The Culture Conundrum

Anyone who has ever worked for any organization has heard how important “culture” is to the operating environment. Because the word is used so loosely, the significance of organizational culture is often misunderstood - the oxygen that feeds the soul of a company can be taken for granted and mishandled by its most senior leaders. Culture is professed on webpages and in handbooks as being the embodiment of mission, vision and values. But, too often, there is a disconnect between the written word and leadership behaviors - what an employee is told to believe and how to behave is not the same as what they experience.

When I have conducted employee opinion surveys and a department receives a negative result, the first reaction of the manager typically has been to exclaim, “I can never please my employees!” followed by comments like, “They don’t think they make enough money,” or “They’re never happy with their schedule!” When I do a roundtable with the employees, the feedback always includes words like “disrespected,” “not feeling valued” and “lack of communication.” Our employees are not stupid and nor are we…but we can be awfully dense sometimes. Employees expect us to keep the promises we make - especially those that are in writing. When we tell our people we believe in values such as integrity, respect, equality and honesty, they hold us accountable for living by them.

As leaders, we have many priorities competing for our attention. Too much of the time, we focus our efforts on what we convince ourselves are the urgent administrative tasks - preparing budgets, justifying revenues/expenses on financial statements, drafting work schedules, ordering supplies - rather than engaging with our employees. That disconnect causes us to be out of touch with the needs and wants of our people which deteriorates our relationship with them. The resulting tension leads us to further avoidance of interaction and an even greater focus on what we falsely tell ourselves is urgent. Thus the culture conundrum begins.

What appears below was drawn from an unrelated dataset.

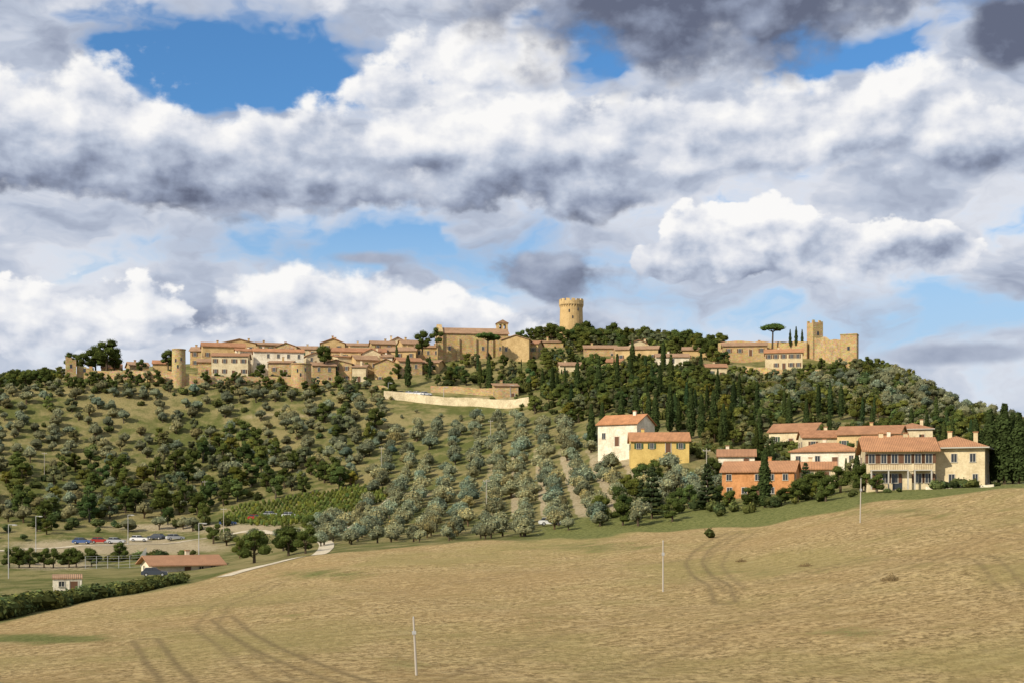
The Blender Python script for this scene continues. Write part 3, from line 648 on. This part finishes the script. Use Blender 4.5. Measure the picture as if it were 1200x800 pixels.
def tree(name,kind,px,r,h,yb=None,wm=1.):
    ti=random.randrange(len(TPL[kind])); key=(kind,ti)
    if key not in MESHC:
        tp=TPL[kind][ti]; V=tp.q.reshape(-1,3); me=quads_mesh(name,V,np.arange(len(V)).reshape(-1,4)); a_=me.attributes.new('col','FLOAT_COLOR','FACE')
        a_.data.foreach_set('color',np.concatenate([np.clip(tp.c,0,1),np.ones((len(tp.c),1))],1).astype(np.float32).ravel()); me.materials.append(FOL); MESHC[key]=me
    x,y=pos(px,r); z=float(height(x,y)) if yb is None else (600-yb)/F*y
    o=bpy.data.objects.new(name,MESHC[key]); s=h/NOM[kind]; o.scale=(s*wm,s*wm,s); o.location=(x,y,z); o.rotation_euler=(0,0,random.uniform(0,6)); scn.collection.objects.link(o)
for px,r,h in [(1143,262,11),(1160,252,12.5),(1170,256,11.5),(1177,246,13.2),(1187,250,11.8),(1194,242,11.5),(1205,246,12.5),(1218,250,12),(896,240,9.6),(478,488,11),(1150,270,9)]:
    tree('cypress_tree','bcyp',px,r,h,wm=1.25)
for px,r,h in [(693,352,12),(706,358,11),(728,362,11.5),(745,366,12),(760,364,10),(768,352,11.5),(785,358,12),(810,350,12.5),(822,348,11),(836,350,12),(848,342,10),(945,346,9),(972,335,7),(1022,330,8),(905,300,6.5),(1004,262,6.5),(925,352,9),(890,330,9),(1100,300,7),(1068,340,8)]:
    tree('cypress_tree','bcyp',px,r,h)
for px,r,h in [(764,244,9.3),(829,250,8.5),(944,246,6.5),(752,262,6)]: tree('fir_tree','con',px,r,h)
for px,r,h,yb in [(125,505,11.5,433),(97,508,7,434),(84,512,7,434),(112,512,9,434),(134,510,8,434),(197,503,7,431),(165,500,5,436),(53,500,6,450),(30,500,6,453),(14,498,6,457),(305,492,5.5,443),(332,492,4.5,447),(398,484,6,458),(822,500,8,418),(975,440,6,None),(1018,465,5,None),(380,500,8,428),(495,515,8,412),(512,515,7,405),(455,487,5,455),(240,488,4,447),(275,488,4.5,449),(150,495,4,444),(185,490,4,446),(430,486,4.5,455)]:
    tree('broadleaf_tree','bbroad',px,r,h,yb)
for px,r,h in [(298,236,6.0),(338,250,5.5),(358,246,5.),(1010,241,5.0),(985,246,5),(1028,236,3.4),(960,244,5),(935,240,4.6),(788,236,4.2),(730,240,4.5),(880,243,4.2),(1060,262,6),(140,300,4),(250,330,5)]:
    tree('broadleaf_tree','bbroad',px,r,h,None,1.15)
for px in range(8,120,14): tree('orchard_tree','bbroad',px+random.uniform(-3,3),286,4.2)
tree('umbrella_pine','upine',905,504,8.5,407,1.15); tree('umbrella_pine','upine',571,512,8.5,417,1.2)
for px,h in ((926,6),(933,7),(940,6)): tree('small_pine_tree','bcyp',px,504,h,406,.9)
tree('roadside_olive','bolive',748,236,4.2); tree('roadside_olive','bolive',610,238,3.6); tree('roadside_olive','bolive',575,240,3.5)
for px,r,h,w_ in [(869,163,.55,1.7),(945,150,.6,1.5),(1045,130,.8,1.3)]: tree('dry_shrub','dry',px,r,h,None,w_)
tree('field_bush','bush',829,198,1.6)
# ---------------------------------------------------------------- poles, lamps, cars, fence
def pole(px,r,h,lean=0,cross=False,name='wooden_pole'):
    x,y=pos(px,r); z=float(height(x,y)); t=MB(); t.cyl(0,0,-.5,h,.085,.06,8,WOODP)
    if cross: t.box(-.7,.7,-.06,.06,h-.5,h-.38,WOODP); [t.cyl(q,0,h-.38,h-.18,.05,.04,6,METAL) for q in (-.6,0,.6)]
    else: t.cyl(0,0,h,h+.12,.05,.03,6,METAL); t.box(-.13,.13,-.11,-.07,h*.72,h*.78,METAL)
    o=t.obj(name,None,(x,y,z)); o.rotation_euler=(0,math.radians(lean),0)
pole(488,89,3.6,-3); pole(777,138,4.9); pole(1008,185,5.6,1)
for px,r,h in [(262,340,7),(570,300,8),(575,410,7),(447,400,7),(240,400,6),(52,430,7),(828,262,10)]: pole(px,r,h,0,True,'utility_pole')
def lamp(px,r,h):
    x,y=pos(px,r); z=float(height(x,y)); t=MB(); t.cyl(0,0,-.3,h,.09,.06,8,METAL); t.box(0,1.2,-.04,.04,h-.1,h,METAL); t.prism([(.7,h-.22),(1.5,h-.16),(1.5,h-.05),(.7,h-.03)],-.14,.14,METAL,'y'); t.box(.8,1.4,-.1,.1,h-.25,h-.225,FRAME)
    t.obj('street_lamp',None,(x,y,z))
for px,r,h in [(233,262,8),(10,262,9.5),(42,330,8),(150,340,7),(1065,262,6),(455,478,4),(520,474,4),(598,470,4)]: lamp(px,r,h)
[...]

We expect our employees will demonstrate our organization’s values to our clients, customers or guests. How often do we look in the mirror and ask ourselves if we are demonstrating those same values to our employees? Are we listening and making good on our commitments to them? As leaders we have a singular critical purpose - to be of service to our employees. If we do that, everything else falls into place. Employees are supported. When employees are supported, they feel included. When employees feel included, they become engaged. When employees become engaged, they exhibit the organization’s values to our customers. When the organization’s values are exhibited to customers, everyone experiences “culture” in the way it is intended. Metrics fire on all cylinders - employee opinion survey scores, customer reviews and financial statements achieve their maximum potential.

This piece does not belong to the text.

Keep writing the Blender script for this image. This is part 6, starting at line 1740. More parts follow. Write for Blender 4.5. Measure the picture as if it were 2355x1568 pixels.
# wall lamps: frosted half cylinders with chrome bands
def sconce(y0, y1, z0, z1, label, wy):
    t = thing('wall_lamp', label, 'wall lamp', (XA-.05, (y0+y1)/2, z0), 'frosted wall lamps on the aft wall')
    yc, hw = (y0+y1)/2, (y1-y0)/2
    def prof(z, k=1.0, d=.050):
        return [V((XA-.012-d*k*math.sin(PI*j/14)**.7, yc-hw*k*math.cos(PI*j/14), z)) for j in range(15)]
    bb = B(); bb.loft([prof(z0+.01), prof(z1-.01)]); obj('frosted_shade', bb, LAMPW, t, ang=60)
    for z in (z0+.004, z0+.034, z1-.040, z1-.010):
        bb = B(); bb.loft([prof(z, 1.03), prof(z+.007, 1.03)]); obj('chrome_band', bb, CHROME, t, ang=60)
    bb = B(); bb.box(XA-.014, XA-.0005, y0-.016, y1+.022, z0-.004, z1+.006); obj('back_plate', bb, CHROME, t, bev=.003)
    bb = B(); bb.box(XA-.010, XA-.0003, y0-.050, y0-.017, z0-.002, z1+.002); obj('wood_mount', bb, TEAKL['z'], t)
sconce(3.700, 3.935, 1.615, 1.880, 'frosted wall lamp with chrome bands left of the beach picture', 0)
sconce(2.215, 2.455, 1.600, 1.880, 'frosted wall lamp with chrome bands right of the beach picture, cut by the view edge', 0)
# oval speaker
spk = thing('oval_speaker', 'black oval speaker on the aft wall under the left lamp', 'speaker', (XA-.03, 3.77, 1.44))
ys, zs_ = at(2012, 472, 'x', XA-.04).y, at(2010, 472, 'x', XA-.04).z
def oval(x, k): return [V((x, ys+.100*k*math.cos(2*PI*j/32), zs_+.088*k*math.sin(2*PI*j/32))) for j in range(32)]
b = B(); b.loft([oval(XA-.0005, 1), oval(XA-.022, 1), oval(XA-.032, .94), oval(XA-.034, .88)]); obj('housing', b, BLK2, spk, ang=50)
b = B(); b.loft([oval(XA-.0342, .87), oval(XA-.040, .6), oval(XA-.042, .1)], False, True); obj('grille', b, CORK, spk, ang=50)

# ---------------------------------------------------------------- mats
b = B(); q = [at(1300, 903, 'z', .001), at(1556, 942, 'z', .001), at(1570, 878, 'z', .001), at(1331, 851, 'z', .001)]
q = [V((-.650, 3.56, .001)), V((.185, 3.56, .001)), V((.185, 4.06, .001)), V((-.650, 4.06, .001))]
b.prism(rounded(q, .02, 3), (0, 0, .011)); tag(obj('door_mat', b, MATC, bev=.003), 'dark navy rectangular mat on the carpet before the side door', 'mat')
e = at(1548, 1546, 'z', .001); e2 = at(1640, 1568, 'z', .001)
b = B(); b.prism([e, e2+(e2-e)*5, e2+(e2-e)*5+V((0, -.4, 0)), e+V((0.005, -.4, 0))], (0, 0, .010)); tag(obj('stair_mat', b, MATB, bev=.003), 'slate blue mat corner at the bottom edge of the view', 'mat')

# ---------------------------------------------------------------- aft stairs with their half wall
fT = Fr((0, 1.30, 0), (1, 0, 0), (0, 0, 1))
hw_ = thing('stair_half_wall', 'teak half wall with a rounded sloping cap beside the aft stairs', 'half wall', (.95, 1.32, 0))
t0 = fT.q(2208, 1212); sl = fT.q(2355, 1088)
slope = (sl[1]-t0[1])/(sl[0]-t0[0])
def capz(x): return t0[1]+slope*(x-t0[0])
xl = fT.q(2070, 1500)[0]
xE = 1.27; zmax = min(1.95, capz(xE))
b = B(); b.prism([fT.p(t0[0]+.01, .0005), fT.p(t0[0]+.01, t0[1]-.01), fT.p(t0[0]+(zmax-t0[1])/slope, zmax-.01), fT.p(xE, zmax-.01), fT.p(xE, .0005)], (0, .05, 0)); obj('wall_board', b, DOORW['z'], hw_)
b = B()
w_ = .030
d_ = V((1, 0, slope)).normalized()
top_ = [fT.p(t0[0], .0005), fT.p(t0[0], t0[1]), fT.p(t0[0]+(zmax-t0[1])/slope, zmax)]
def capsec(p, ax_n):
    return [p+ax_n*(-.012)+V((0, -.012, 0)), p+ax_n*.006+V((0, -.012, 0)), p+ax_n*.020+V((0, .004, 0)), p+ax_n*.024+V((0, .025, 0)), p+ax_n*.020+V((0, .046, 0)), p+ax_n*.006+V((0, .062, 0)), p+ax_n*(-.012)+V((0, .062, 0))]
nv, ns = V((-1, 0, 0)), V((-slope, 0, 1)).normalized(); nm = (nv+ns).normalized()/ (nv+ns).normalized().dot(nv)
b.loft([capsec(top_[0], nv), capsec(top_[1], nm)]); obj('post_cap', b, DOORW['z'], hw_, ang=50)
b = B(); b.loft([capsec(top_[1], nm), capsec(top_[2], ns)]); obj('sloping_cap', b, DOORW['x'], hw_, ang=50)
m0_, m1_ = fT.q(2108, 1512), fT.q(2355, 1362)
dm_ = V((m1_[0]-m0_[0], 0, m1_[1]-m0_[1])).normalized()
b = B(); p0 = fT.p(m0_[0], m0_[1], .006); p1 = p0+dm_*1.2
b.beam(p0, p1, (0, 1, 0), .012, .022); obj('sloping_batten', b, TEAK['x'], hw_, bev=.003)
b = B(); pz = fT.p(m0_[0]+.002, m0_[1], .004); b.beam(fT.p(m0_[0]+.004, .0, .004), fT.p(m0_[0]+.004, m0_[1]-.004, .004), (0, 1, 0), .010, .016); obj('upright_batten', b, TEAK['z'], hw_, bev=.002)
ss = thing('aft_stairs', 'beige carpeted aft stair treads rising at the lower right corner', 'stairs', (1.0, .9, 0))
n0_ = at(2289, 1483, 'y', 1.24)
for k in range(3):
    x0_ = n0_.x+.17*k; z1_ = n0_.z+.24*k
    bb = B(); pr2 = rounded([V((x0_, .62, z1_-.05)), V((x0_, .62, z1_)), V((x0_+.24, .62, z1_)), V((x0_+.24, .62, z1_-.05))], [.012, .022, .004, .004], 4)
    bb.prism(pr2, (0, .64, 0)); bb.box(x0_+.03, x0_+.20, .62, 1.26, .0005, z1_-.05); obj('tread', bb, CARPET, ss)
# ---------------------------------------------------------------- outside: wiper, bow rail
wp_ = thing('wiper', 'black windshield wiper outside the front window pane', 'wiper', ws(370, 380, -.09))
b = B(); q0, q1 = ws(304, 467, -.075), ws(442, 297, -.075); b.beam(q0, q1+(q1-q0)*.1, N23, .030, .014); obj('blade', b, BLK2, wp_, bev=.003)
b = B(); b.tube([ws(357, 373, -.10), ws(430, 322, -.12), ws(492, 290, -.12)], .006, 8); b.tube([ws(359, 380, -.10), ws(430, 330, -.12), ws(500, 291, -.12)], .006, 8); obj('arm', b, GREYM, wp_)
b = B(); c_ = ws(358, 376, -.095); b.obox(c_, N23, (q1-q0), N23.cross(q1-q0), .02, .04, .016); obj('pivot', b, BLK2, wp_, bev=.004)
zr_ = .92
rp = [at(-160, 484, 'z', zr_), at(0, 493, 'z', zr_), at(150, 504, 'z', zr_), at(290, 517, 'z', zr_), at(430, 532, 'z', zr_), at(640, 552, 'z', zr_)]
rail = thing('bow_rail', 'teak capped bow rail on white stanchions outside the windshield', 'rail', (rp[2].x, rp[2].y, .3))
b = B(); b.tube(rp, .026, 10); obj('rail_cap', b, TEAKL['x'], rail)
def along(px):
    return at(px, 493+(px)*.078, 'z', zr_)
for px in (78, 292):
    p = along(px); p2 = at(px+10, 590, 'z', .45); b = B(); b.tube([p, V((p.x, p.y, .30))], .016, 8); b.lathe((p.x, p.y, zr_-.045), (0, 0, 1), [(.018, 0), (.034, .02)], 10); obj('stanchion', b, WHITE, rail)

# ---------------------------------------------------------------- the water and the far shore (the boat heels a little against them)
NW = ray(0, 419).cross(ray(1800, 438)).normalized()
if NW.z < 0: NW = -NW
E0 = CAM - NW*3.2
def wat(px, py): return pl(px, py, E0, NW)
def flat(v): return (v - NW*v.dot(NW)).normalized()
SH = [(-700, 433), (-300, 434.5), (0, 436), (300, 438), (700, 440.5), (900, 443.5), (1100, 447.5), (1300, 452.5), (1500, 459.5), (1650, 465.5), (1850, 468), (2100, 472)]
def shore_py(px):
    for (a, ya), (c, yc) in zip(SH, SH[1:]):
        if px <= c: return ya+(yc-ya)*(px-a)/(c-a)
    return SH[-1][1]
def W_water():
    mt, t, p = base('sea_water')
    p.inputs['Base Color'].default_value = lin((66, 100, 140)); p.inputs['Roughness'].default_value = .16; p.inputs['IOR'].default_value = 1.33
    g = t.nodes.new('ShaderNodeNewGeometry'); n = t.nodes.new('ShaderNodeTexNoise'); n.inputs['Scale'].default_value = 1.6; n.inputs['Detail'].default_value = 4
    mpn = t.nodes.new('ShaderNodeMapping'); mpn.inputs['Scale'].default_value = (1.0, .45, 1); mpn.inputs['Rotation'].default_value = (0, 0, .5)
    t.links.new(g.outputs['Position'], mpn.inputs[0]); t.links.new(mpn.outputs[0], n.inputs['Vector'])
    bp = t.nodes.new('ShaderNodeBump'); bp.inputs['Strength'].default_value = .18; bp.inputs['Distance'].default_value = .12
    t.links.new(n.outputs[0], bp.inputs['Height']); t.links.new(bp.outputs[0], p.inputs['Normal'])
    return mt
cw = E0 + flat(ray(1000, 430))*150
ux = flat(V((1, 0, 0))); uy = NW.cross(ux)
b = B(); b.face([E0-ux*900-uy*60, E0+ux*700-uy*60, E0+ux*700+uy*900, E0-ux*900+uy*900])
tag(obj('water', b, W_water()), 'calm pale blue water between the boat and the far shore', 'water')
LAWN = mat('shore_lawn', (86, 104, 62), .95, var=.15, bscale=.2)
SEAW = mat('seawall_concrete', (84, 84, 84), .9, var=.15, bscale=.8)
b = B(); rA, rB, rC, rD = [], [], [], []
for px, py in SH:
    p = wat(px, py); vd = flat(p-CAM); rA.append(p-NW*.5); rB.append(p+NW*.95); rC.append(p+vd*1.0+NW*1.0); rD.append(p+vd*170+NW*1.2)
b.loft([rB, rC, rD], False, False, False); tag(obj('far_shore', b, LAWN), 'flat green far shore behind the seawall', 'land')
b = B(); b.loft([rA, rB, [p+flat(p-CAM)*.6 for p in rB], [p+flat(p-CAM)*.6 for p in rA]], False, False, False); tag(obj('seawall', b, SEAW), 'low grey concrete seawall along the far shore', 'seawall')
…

The biggest challenge in the culture conundrum is that senior leaders expect immediate and significant positive results for little effort. Warren Buffett has a famous quote: “It takes 20 years to build a reputation and five minutes to ruin it.” Creating a strong, positive culture takes a very long time. The metric rewards take even longer. However, a single action that goes against your organization’s values can set the trust in the culture back months or even years. Now, imagine what happens to that trust when those values are not front and center in the minds of your leaders in every decision they make that affects your people. Every interaction can not only erode trust, but can develop a negative culture that permeates the entire organization right down to the bottom line.

We are all human and nobody is perfect. We cannot expect everyone is going to be happy with every decision we make. However, if we are active in our determination to live by our organization’s values, if we own up to our mistakes and if we hold each other accountable for doing the same, we will succeed at solving the culture conundrum. We all will benefit from the win.